→ What you are asked to do
Print every record below exactly as written.

Raw records:

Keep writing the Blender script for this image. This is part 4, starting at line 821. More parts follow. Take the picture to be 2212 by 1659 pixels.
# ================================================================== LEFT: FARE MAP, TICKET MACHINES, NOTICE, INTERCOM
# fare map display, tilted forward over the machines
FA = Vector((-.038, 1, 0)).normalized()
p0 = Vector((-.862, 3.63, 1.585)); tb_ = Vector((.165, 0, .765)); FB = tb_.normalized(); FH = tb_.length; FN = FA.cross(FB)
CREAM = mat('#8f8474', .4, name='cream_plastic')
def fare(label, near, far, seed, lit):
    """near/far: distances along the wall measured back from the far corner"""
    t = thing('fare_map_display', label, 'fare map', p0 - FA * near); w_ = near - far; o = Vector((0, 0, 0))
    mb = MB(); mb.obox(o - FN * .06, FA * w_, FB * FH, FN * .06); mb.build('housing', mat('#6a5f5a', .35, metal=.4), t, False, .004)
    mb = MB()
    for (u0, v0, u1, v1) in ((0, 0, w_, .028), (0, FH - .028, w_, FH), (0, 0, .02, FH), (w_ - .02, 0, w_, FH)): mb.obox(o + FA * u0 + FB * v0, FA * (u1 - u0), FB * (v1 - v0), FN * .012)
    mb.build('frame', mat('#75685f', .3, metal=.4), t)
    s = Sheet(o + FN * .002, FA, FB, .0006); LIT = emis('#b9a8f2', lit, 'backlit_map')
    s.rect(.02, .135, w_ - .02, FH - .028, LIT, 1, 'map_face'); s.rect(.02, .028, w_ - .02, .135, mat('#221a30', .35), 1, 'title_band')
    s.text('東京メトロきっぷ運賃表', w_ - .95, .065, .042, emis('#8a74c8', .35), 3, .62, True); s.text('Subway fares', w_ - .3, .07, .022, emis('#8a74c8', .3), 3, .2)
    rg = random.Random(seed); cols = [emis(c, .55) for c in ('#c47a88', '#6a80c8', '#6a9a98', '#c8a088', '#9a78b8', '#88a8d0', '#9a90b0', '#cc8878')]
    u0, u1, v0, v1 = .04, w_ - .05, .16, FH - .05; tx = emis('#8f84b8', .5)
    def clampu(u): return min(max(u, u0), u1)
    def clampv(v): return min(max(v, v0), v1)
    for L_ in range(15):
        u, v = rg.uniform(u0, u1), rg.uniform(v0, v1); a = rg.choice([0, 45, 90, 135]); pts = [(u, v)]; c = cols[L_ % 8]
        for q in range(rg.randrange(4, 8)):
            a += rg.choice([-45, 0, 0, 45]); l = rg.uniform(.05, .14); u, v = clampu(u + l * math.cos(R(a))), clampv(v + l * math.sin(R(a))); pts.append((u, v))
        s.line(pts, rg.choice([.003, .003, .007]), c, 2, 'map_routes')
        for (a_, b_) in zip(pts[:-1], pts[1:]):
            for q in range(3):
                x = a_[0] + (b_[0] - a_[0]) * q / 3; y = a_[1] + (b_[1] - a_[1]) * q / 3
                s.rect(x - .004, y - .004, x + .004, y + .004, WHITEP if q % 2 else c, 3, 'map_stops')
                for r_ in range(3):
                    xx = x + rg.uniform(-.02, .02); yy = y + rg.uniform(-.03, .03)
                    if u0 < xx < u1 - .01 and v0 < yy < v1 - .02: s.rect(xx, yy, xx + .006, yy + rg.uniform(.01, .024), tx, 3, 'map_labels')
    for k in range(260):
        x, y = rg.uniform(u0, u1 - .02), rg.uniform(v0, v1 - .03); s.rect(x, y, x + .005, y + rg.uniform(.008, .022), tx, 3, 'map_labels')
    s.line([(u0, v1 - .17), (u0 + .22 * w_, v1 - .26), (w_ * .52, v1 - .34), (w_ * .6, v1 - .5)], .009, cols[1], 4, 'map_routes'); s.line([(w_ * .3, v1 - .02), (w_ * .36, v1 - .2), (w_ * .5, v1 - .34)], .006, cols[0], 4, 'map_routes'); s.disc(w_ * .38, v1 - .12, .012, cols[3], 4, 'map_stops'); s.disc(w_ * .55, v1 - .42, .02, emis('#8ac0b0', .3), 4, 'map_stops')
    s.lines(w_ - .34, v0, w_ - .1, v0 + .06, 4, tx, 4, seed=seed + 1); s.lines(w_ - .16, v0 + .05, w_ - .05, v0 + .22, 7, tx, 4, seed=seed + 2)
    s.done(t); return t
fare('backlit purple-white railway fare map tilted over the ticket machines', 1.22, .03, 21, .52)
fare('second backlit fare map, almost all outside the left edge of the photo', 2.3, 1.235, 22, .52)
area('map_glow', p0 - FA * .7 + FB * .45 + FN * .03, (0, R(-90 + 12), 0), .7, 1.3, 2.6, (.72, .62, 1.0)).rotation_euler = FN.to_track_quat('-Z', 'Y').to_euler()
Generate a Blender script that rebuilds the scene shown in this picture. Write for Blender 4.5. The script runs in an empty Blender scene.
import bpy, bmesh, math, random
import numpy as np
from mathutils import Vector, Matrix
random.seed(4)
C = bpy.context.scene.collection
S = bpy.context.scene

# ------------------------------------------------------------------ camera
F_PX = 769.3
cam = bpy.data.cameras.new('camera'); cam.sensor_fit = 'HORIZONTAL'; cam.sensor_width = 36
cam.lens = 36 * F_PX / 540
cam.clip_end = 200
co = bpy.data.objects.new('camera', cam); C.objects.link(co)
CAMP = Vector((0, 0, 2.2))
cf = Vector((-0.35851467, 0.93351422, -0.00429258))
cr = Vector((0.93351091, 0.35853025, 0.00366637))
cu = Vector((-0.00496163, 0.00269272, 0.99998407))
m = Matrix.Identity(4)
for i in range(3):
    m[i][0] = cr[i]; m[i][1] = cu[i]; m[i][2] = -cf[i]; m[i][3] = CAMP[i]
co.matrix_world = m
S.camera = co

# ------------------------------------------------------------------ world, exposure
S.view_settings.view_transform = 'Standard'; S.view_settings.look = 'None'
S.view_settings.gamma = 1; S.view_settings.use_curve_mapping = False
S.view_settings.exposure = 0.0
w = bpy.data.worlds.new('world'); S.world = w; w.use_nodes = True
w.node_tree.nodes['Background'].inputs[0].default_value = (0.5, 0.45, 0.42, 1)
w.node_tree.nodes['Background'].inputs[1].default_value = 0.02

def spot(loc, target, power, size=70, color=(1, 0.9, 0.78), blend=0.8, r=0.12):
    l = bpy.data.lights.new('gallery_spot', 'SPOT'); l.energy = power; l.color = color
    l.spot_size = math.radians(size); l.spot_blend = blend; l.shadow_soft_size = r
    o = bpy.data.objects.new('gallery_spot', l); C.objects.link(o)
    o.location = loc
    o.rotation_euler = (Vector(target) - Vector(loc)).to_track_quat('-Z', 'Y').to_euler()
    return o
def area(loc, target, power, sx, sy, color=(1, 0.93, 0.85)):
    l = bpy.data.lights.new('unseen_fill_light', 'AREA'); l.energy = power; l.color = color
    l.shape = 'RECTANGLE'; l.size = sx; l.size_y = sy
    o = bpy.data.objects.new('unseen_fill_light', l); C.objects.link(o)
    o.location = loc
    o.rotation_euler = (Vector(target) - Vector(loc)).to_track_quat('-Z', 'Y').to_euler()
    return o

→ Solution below
Keep writing the Blender script for this image. This is part 4, starting at line 821. More parts follow. Take the picture to be 2212 by 1659 pixels.
# ================================================================== LEFT: FARE MAP, TICKET MACHINES, NOTICE, INTERCOM
# fare map display, tilted forward over the machines
FA = Vector((-.038, 1, 0)).normalized()
p0 = Vector((-.862, 3.63, 1.585)); tb_ = Vector((.165, 0, .765)); FB = tb_.normalized(); FH = tb_.length; FN = FA.cross(FB)
CREAM = mat('#8f8474', .4, name='cream_plastic')
def fare(label, near, far, seed, lit):
    """near/far: distances along the wall measured back from the far corner"""
    t = thing('fare_map_display', label, 'fare map', p0 - FA * near); w_ = near - far; o = Vector((0, 0, 0))
    mb = MB(); mb.obox(o - FN * .06, FA * w_, FB * FH, FN * .06); mb.build('housing', mat('#6a5f5a', .35, metal=.4), t, False, .004)
    mb = MB()
    for (u0, v0, u1, v1) in ((0, 0, w_, .028), (0, FH - .028, w_, FH), (0, 0, .02, FH), (w_ - .02, 0, w_, FH)): mb.obox(o + FA * u0 + FB * v0, FA * (u1 - u0), FB * (v1 - v0), FN * .012)
    mb.build('frame', mat('#75685f', .3, metal=.4), t)
    s = Sheet(o + FN * .002, FA, FB, .0006); LIT = emis('#b9a8f2', lit, 'backlit_map')
    s.rect(.02, .135, w_ - .02, FH - .028, LIT, 1, 'map_face'); s.rect(.02, .028, w_ - .02, .135, mat('#221a30', .35), 1, 'title_band')
    s.text('東京メトロきっぷ運賃表', w_ - .95, .065, .042, emis('#8a74c8', .35), 3, .62, True); s.text('Subway fares', w_ - .3, .07, .022, emis('#8a74c8', .3), 3, .2)
    rg = random.Random(seed); cols = [emis(c, .55) for c in ('#c47a88', '#6a80c8', '#6a9a98', '#c8a088', '#9a78b8', '#88a8d0', '#9a90b0', '#cc8878')]
    u0, u1, v0, v1 = .04, w_ - .05, .16, FH - .05; tx = emis('#8f84b8', .5)
    def clampu(u): return min(max(u, u0), u1)
    def clampv(v): return min(max(v, v0), v1)
    for L_ in range(15):
        u, v = rg.uniform(u0, u1), rg.uniform(v0, v1); a = rg.choice([0, 45, 90, 135]); pts = [(u, v)]; c = cols[L_ % 8]
        for q in range(rg.randrange(4, 8)):
            a += rg.choice([-45, 0, 0, 45]); l = rg.uniform(.05, .14); u, v = clampu(u + l * math.cos(R(a))), clampv(v + l * math.sin(R(a))); pts.append((u, v))
        s.line(pts, rg.choice([.003, .003, .007]), c, 2, 'map_routes')
        for (a_, b_) in zip(pts[:-1], pts[1:]):
            for q in range(3):
                x = a_[0] + (b_[0] - a_[0]) * q / 3; y = a_[1] + (b_[1] - a_[1]) * q / 3
                s.rect(x - .004, y - .004, x + .004, y + .004, WHITEP if q % 2 else c, 3, 'map_stops')
                for r_ in range(3):
                    xx = x + rg.uniform(-.02, .02); yy = y + rg.uniform(-.03, .03)
                    if u0 < xx < u1 - .01 and v0 < yy < v1 - .02: s.rect(xx, yy, xx + .006, yy + rg.uniform(.01, .024), tx, 3, 'map_labels')
    for k in range(260):
        x, y = rg.uniform(u0, u1 - .02), rg.uniform(v0, v1 - .03); s.rect(x, y, x + .005, y + rg.uniform(.008, .022), tx, 3, 'map_labels')
    s.line([(u0, v1 - .17), (u0 + .22 * w_, v1 - .26), (w_ * .52, v1 - .34), (w_ * .6, v1 - .5)], .009, cols[1], 4, 'map_routes'); s.line([(w_ * .3, v1 - .02), (w_ * .36, v1 - .2), (w_ * .5, v1 - .34)], .006, cols[0], 4, 'map_routes'); s.disc(w_ * .38, v1 - .12, .012, cols[3], 4, 'map_stops'); s.disc(w_ * .55, v1 - .42, .02, emis('#8ac0b0', .3), 4, 'map_stops')
    s.lines(w_ - .34, v0, w_ - .1, v0 + .06, 4, tx, 4, seed=seed + 1); s.lines(w_ - .16, v0 + .05, w_ - .05, v0 + .22, 7, tx, 4, seed=seed + 2)
    s.done(t); return t
fare('backlit purple-white railway fare map tilted over the ticket machines', 1.22, .03, 21, .52)
fare('second backlit fare map, almost all outside the left edge of the photo', 2.3, 1.235, 22, .52)
area('map_glow', p0 - FA * .7 + FB * .45 + FN * .03, (0, R(-90 + 12), 0), .7, 1.3, 2.6, (.72, .62, 1.0)).rotation_euler = FN.to_track_quat('-Z', 'Y').to_euler()
Generate a Blender script that rebuilds the scene shown in this picture. Write for Blender 4.5. The script runs in an empty Blender scene.
import bpy, bmesh, math, random
import numpy as np
from mathutils import Vector, Matrix
random.seed(4)
C = bpy.context.scene.collection
S = bpy.context.scene

# ------------------------------------------------------------------ camera
F_PX = 769.3
cam = bpy.data.cameras.new('camera'); cam.sensor_fit = 'HORIZONTAL'; cam.sensor_width = 36
cam.lens = 36 * F_PX / 540
cam.clip_end = 200
co = bpy.data.objects.new('camera', cam); C.objects.link(co)
CAMP = Vector((0, 0, 2.2))
cf = Vector((-0.35851467, 0.93351422, -0.00429258))
cr = Vector((0.93351091, 0.35853025, 0.00366637))
cu = Vector((-0.00496163, 0.00269272, 0.99998407))
m = Matrix.Identity(4)
for i in range(3):
    m[i][0] = cr[i]; m[i][1] = cu[i]; m[i][2] = -cf[i]; m[i][3] = CAMP[i]
co.matrix_world = m
S.camera = co

# ------------------------------------------------------------------ world, exposure
S.view_settings.view_transform = 'Standard'; S.view_settings.look = 'None'
S.view_settings.gamma = 1; S.view_settings.use_curve_mapping = False
S.view_settings.exposure = 0.0
w = bpy.data.worlds.new('world'); S.world = w; w.use_nodes = True
w.node_tree.nodes['Background'].inputs[0].default_value = (0.5, 0.45, 0.42, 1)
w.node_tree.nodes['Background'].inputs[1].default_value = 0.02

def spot(loc, target, power, size=70, color=(1, 0.9, 0.78), blend=0.8, r=0.12):
    l = bpy.data.lights.new('gallery_spot', 'SPOT'); l.energy = power; l.color = color
    l.spot_size = math.radians(size); l.spot_blend = blend; l.shadow_soft_size = r
    o = bpy.data.objects.new('gallery_spot', l); C.objects.link(o)
    o.location = loc
    o.rotation_euler = (Vector(target) - Vector(loc)).to_track_quat('-Z', 'Y').to_euler()
    return o
def area(loc, target, power, sx, sy, color=(1, 0.93, 0.85)):
    l = bpy.data.lights.new('unseen_fill_light', 'AREA'); l.energy = power; l.color = color
    l.shape = 'RECTANGLE'; l.size = sx; l.size_y = sy
    o = bpy.data.objects.new('unseen_fill_light', l); C.objects.link(o)
    o.location = loc
    o.rotation_euler = (Vector(target) - Vector(loc)).to_track_quat('-Z', 'Y').to_euler()
    return o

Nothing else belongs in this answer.